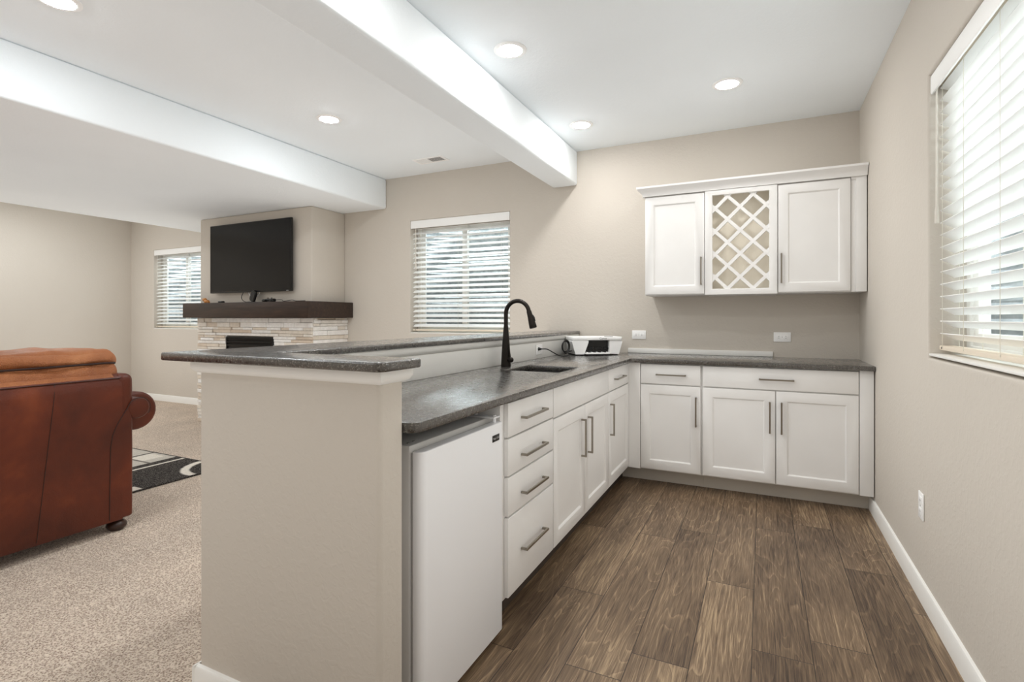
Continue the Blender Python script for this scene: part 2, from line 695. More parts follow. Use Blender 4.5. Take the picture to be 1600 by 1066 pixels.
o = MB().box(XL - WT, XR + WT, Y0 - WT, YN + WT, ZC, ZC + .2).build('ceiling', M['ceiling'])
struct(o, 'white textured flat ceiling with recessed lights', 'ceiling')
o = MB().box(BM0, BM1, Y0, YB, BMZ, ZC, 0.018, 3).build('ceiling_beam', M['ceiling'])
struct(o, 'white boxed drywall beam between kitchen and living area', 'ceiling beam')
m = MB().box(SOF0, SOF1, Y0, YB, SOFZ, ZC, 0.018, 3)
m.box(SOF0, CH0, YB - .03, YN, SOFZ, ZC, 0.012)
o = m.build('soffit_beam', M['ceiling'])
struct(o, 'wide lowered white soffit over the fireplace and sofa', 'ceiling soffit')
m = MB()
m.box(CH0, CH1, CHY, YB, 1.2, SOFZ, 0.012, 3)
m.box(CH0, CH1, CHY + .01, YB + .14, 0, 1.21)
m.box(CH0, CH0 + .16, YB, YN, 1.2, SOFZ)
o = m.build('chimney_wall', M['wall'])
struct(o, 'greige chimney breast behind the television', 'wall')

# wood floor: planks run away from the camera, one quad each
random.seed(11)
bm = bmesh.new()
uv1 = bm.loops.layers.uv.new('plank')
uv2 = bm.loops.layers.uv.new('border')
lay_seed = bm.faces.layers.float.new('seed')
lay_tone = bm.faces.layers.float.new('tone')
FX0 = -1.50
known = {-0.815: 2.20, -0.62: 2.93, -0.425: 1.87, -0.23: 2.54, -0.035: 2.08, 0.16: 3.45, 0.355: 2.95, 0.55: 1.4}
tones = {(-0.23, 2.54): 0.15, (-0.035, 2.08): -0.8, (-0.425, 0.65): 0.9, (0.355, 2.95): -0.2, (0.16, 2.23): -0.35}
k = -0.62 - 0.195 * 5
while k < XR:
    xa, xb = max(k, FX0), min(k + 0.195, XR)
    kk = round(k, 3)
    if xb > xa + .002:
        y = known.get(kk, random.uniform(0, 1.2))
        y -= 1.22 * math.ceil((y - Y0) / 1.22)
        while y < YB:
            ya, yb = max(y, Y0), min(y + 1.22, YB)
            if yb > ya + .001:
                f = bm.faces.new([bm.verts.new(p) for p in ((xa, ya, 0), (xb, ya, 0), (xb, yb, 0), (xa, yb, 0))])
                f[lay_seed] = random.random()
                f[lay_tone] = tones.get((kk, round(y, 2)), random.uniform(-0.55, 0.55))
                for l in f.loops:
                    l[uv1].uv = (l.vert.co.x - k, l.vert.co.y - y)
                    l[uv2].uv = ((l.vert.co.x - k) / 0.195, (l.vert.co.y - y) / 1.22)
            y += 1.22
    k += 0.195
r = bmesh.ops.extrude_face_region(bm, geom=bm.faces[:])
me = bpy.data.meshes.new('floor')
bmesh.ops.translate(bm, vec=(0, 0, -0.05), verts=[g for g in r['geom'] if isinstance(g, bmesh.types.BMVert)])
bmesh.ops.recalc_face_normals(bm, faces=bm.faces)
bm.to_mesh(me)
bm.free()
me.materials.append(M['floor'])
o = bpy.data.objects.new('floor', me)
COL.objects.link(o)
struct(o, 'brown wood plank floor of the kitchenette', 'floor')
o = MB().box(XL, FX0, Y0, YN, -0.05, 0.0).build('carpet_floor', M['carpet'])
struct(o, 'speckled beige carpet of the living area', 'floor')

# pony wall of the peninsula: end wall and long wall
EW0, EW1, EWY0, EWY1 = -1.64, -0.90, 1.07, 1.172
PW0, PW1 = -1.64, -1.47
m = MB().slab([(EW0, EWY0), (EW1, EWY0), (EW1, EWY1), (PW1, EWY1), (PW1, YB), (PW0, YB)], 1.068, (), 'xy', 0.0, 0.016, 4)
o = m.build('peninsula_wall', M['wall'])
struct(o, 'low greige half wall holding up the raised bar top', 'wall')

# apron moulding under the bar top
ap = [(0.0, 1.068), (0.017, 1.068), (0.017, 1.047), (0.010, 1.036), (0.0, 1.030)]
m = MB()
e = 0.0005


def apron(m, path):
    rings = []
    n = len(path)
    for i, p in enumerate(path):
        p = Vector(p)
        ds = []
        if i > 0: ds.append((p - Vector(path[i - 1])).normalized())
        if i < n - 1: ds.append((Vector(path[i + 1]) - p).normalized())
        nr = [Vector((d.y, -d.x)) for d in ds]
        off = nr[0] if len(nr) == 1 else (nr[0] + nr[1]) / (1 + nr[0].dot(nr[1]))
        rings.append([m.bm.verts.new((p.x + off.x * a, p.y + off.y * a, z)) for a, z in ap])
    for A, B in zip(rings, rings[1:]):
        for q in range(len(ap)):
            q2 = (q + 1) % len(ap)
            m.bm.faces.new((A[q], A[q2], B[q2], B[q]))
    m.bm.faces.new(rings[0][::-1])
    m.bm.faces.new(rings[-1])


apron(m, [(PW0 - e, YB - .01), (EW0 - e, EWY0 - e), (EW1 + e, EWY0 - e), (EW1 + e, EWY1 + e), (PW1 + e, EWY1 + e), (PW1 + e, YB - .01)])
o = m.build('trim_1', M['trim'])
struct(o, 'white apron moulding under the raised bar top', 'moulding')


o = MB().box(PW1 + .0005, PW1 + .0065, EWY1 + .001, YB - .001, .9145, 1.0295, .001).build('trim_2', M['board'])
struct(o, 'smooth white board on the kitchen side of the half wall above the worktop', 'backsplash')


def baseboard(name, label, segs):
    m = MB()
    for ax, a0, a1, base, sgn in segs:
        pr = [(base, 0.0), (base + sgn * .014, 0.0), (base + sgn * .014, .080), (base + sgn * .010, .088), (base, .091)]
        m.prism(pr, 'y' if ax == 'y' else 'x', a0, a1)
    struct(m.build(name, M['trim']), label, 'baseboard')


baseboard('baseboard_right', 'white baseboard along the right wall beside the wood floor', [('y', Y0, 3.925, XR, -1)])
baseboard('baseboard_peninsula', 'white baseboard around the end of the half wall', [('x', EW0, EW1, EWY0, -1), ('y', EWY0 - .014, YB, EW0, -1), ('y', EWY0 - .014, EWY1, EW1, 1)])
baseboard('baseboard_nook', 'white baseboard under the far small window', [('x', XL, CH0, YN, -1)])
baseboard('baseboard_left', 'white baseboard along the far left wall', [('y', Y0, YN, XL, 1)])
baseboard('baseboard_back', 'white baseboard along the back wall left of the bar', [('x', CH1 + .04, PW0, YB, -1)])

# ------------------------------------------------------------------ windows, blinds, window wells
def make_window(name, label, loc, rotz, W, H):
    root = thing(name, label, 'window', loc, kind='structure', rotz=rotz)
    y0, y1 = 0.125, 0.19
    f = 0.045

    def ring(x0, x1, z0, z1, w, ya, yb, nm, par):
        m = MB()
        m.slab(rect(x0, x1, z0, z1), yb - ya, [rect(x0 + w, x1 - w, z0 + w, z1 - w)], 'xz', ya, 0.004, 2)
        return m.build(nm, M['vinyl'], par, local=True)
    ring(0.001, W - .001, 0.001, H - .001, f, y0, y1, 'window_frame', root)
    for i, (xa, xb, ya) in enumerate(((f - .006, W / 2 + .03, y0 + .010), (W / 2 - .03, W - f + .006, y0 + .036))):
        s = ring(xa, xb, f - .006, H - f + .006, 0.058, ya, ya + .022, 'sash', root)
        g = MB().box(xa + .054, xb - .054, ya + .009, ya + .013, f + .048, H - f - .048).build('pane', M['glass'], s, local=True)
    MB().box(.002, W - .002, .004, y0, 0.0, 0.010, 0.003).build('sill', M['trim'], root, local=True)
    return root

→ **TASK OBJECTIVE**
Return only the lines from the start of the data through the line that contains "struct(o, 'greige chimney", please, copying them exactly and omitting all pictures.

→ **RESPONSE**
Continue the Blender Python script for this scene: part 2, from line 695. More parts follow. Use Blender 4.5. Take the picture to be 1600 by 1066 pixels.
o = MB().box(XL - WT, XR + WT, Y0 - WT, YN + WT, ZC, ZC + .2).build('ceiling', M['ceiling'])
struct(o, 'white textured flat ceiling with recessed lights', 'ceiling')
o = MB().box(BM0, BM1, Y0, YB, BMZ, ZC, 0.018, 3).build('ceiling_beam', M['ceiling'])
struct(o, 'white boxed drywall beam between kitchen and living area', 'ceiling beam')
m = MB().box(SOF0, SOF1, Y0, YB, SOFZ, ZC, 0.018, 3)
m.box(SOF0, CH0, YB - .03, YN, SOFZ, ZC, 0.012)
o = m.build('soffit_beam', M['ceiling'])
struct(o, 'wide lowered white soffit over the fireplace and sofa', 'ceiling soffit')
m = MB()
m.box(CH0, CH1, CHY, YB, 1.2, SOFZ, 0.012, 3)
m.box(CH0, CH1, CHY + .01, YB + .14, 0, 1.21)
m.box(CH0, CH0 + .16, YB, YN, 1.2, SOFZ)
o = m.build('chimney_wall', M['wall'])
struct(o, 'greige chimney breast behind the television', 'wall')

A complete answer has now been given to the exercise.